With Friday's close, the S&P 500 Index is 9.3% off of its closing high that was set on September 20, 2018. We are almost at a 10% correction in the S&P 500. What is interesting is that the index has fallen almost 10%, but the average S&P 500 stock has fallen over 16% and the average Top 1000 largest stock has fallen over 18%. If we do see the S&P 500 fall further, it will be the second time in 2018 that the market has fallen more than 10%. While this most recent pullback has been relatively swift, it is not an uncommon occurrence, especially in bull markets.


The following graphic is one of my favorites, as it sums up our expectations and experiences pretty well. We envision our investment plan to resemble the smooth uphill journey in the upper panel. While in reality, the lower panel resembles our actual journey. We will reach our destination, but there will certainly be "bumps" along the way. October 2018 is clearly represented below. While things seem "scary" right now, the prudent thing to do is stay the course.

As strong as the stock market was in the 1990's, there were numerous pullbacks along the way. As a matter of fact, the S&P 500 experienced a 5% pullback on 24 different occasions in the 90’s. Seven of those pullbacks resulted in a correction of 10% or more. So, for the 10-year period of the 1990's, there were seven times the S&P 500 corrected at least 10%.


2018 is displaying strong parallels to 1994. The year 1994 was labeled as a stealth bear market, because the major stock market indexes were basically flat for the year. Unlike the averages though, the average stock experienced a lot of pain (not unlike what we’re seeing this year). Looking back at 1994, the S&P 500 had two corrections (one for -8.93% and another for -6.44%). Far greater was the decline of the average economic sector; over 18% that year. In 2018, the S&P 500 has had two corrections (one of -10.2% and the current one of -9.3%), but the average sector has declined over 15%.


Another parallel to 1994 is that the Federal Reserve sharply raised interest rates, through six rate increases. The Federal Funds rate actually doubled in 12 months. The past couple of years have seen a steady rise in interest rates as well, with three increases taking place in 2018. That being said, the interest rate headwinds made it difficult for bond investors in 1994, as well as 2018. The Aggregate Bond Index ETF's (AGG) total return was down 2.92% in 1994 and currently it's down 2.07% in 2018.
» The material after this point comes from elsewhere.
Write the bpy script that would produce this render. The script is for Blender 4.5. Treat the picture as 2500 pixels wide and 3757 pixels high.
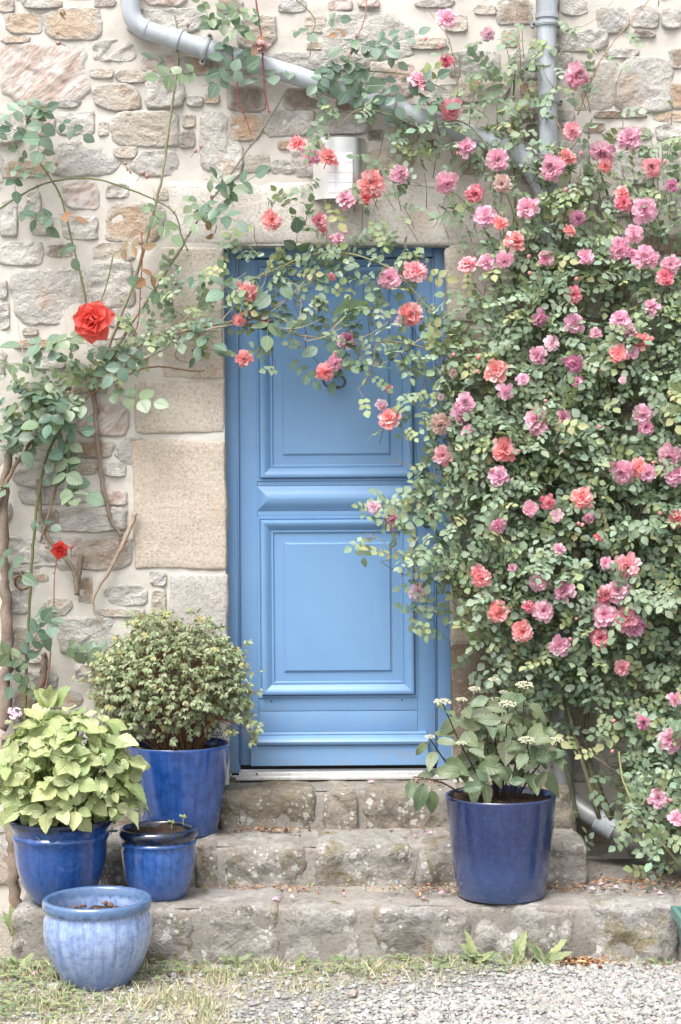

As Mark Twain famously once said, "History doesn't repeat itself, but it often rhymes." So while every year is different, there are some parallels between today and previous years. Of course, things could turn out differently this time and instead of a 1995 style rally, things could look a lot like the early 2000's or 2011. For now, I will continue to pay attention to my indicators and follow the discipline that has served me well in the past.


Typically, pullbacks during bull markets tend to be viewed as buying opportunities as opposed to wholesale shifts towards defensive asset classes. Some pullbacks were steeper than others, but the bull market remained intact until the end of 1999. The structural bear or fair market of the 2000's looked much different in terms of the number of pullbacks and the magnitude of those pullbacks. For example, while the S&P 500 pulled back 5% or more 24 times in the 90's, in the decade of the 2000's, the market pulled back 5% or more 47 times and 20 of those times resulted in double-digit declines.

Prudent investment portfolios are constructed with the knowledge that there will be corrections or "scary" times in the market. Market history, as well as our own experiences tell us that. A diversified portfolio expects to experience "scary" markets. We don't know when or why these corrections will happen. Just that they will. Since weeks like these last few are to be expected, your portfolio should not be changed because of short-term market fluctuations. Investment portfolios are not designed to avoid all volatility and drawdowns. If they were, the portfolio would experience very minimal upside. Short-term volatility is the admission price for higher expected returns. As an example, your savings account at the local bank avoids all volatility. It also avoids providing you with a high return. It is important to remember that while short term volatility is uncomfortable and cannot be eliminated, the long term probabilities are skewed heavily in your favor. (see the chart above) Keep a long-term perspective, because months like October will try to knock you off of your game.